▶ Task statement
Print the records below from the first line through the line containing "col = scene.collection", both included, word for word.

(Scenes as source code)
****************************************

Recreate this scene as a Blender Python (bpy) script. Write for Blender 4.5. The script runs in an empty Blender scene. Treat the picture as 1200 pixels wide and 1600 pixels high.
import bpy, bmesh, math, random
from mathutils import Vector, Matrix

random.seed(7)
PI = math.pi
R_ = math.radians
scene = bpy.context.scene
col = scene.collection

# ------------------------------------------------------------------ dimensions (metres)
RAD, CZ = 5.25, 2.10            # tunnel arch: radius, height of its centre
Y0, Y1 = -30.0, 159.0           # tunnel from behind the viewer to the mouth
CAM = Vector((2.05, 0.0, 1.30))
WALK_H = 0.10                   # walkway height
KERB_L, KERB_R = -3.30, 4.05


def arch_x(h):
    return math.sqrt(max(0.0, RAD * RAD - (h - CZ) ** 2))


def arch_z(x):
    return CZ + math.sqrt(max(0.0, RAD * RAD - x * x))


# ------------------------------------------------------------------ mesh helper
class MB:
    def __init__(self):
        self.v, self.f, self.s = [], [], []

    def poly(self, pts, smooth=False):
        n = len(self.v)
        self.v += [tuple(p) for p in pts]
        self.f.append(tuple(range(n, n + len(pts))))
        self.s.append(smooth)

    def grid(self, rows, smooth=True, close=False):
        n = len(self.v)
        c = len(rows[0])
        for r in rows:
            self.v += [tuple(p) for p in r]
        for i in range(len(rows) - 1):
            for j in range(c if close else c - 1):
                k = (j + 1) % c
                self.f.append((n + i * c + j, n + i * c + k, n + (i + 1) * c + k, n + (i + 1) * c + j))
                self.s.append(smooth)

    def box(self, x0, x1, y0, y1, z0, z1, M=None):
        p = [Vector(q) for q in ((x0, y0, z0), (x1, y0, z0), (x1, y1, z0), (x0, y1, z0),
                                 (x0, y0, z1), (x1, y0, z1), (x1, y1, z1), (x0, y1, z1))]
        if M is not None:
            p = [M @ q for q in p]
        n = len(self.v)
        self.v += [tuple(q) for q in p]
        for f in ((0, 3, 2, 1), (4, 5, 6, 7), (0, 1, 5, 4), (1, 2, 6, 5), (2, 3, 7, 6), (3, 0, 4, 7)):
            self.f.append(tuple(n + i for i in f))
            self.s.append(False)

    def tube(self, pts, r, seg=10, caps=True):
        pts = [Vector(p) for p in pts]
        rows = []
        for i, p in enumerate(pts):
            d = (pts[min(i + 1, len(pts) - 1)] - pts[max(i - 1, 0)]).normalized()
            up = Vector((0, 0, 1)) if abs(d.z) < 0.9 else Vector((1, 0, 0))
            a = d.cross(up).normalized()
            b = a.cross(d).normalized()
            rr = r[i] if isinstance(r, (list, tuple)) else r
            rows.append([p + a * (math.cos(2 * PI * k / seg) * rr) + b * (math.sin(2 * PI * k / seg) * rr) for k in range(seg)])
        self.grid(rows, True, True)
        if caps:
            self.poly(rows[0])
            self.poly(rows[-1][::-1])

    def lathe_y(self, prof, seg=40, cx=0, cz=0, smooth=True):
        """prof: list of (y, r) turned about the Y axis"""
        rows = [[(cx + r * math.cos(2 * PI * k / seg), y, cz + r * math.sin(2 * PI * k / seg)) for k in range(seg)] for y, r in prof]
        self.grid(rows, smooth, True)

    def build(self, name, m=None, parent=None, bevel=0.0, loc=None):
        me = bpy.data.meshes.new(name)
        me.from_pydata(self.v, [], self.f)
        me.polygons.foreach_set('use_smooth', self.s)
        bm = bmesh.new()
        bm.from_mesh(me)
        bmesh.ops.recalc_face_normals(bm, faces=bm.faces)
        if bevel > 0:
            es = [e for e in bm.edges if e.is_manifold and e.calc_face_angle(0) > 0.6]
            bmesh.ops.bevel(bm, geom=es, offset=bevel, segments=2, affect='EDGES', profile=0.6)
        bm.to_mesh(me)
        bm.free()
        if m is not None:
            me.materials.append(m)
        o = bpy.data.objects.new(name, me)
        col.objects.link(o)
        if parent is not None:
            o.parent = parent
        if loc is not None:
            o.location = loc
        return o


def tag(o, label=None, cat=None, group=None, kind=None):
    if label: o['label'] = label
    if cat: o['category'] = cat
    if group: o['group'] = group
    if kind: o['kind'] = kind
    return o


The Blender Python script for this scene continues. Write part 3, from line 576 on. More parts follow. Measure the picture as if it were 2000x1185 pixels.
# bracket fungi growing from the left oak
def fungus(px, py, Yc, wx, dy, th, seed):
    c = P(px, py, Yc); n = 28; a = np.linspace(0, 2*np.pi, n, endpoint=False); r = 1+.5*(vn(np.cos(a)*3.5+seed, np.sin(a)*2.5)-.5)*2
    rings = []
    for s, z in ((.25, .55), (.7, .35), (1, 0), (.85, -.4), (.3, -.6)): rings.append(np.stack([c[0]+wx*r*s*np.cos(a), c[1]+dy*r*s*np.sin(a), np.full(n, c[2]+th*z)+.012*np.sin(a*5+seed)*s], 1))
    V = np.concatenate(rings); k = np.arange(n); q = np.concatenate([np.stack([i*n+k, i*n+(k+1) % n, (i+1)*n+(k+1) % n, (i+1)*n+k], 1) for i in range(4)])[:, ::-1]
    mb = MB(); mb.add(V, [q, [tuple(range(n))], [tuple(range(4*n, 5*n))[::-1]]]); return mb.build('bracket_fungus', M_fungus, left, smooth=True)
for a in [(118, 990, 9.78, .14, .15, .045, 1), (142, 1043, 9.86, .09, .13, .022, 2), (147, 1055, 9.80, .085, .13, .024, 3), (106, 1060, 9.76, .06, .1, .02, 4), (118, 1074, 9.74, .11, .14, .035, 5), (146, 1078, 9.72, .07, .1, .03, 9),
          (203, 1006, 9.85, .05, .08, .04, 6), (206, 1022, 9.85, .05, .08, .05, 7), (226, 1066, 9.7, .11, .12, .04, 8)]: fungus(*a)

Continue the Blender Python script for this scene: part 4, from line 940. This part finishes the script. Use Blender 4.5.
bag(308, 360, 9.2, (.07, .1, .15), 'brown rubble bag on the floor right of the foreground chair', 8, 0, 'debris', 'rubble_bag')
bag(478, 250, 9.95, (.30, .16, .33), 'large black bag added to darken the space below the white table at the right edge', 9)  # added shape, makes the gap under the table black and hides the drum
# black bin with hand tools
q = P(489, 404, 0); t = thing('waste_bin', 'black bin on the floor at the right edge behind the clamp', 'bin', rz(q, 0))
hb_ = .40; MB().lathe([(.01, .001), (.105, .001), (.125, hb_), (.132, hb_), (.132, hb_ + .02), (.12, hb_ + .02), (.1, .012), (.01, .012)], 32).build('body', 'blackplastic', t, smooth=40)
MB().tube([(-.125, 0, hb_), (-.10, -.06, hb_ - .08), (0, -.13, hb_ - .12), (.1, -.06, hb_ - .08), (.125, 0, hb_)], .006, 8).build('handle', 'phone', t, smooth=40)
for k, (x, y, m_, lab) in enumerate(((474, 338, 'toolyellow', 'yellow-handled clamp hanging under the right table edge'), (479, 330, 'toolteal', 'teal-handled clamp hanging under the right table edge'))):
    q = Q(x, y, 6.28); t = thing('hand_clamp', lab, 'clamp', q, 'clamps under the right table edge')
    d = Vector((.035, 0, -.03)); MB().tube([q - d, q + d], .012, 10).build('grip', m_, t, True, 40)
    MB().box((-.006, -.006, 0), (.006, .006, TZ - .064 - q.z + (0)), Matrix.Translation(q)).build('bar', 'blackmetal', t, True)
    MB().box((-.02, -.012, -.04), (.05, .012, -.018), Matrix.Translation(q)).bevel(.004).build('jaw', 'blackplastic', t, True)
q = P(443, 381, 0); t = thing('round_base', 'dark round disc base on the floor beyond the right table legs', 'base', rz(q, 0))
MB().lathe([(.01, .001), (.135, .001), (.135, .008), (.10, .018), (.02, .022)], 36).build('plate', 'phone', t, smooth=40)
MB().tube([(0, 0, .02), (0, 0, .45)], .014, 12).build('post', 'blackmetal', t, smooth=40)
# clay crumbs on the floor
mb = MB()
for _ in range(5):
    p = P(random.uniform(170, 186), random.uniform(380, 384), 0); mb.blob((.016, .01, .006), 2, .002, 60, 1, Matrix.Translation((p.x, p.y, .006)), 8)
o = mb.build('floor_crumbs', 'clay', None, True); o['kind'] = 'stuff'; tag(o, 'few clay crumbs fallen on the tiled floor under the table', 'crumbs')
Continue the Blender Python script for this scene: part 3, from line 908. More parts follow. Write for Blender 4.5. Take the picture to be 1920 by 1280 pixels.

****************************************

▶ Solution below
Recreate this scene as a Blender Python (bpy) script. Write for Blender 4.5. The script runs in an empty Blender scene. Treat the picture as 1200 pixels wide and 1600 pixels high.
import bpy, bmesh, math, random
from mathutils import Vector, Matrix

random.seed(7)
PI = math.pi
R_ = math.radians
scene = bpy.context.scene
col = scene.collection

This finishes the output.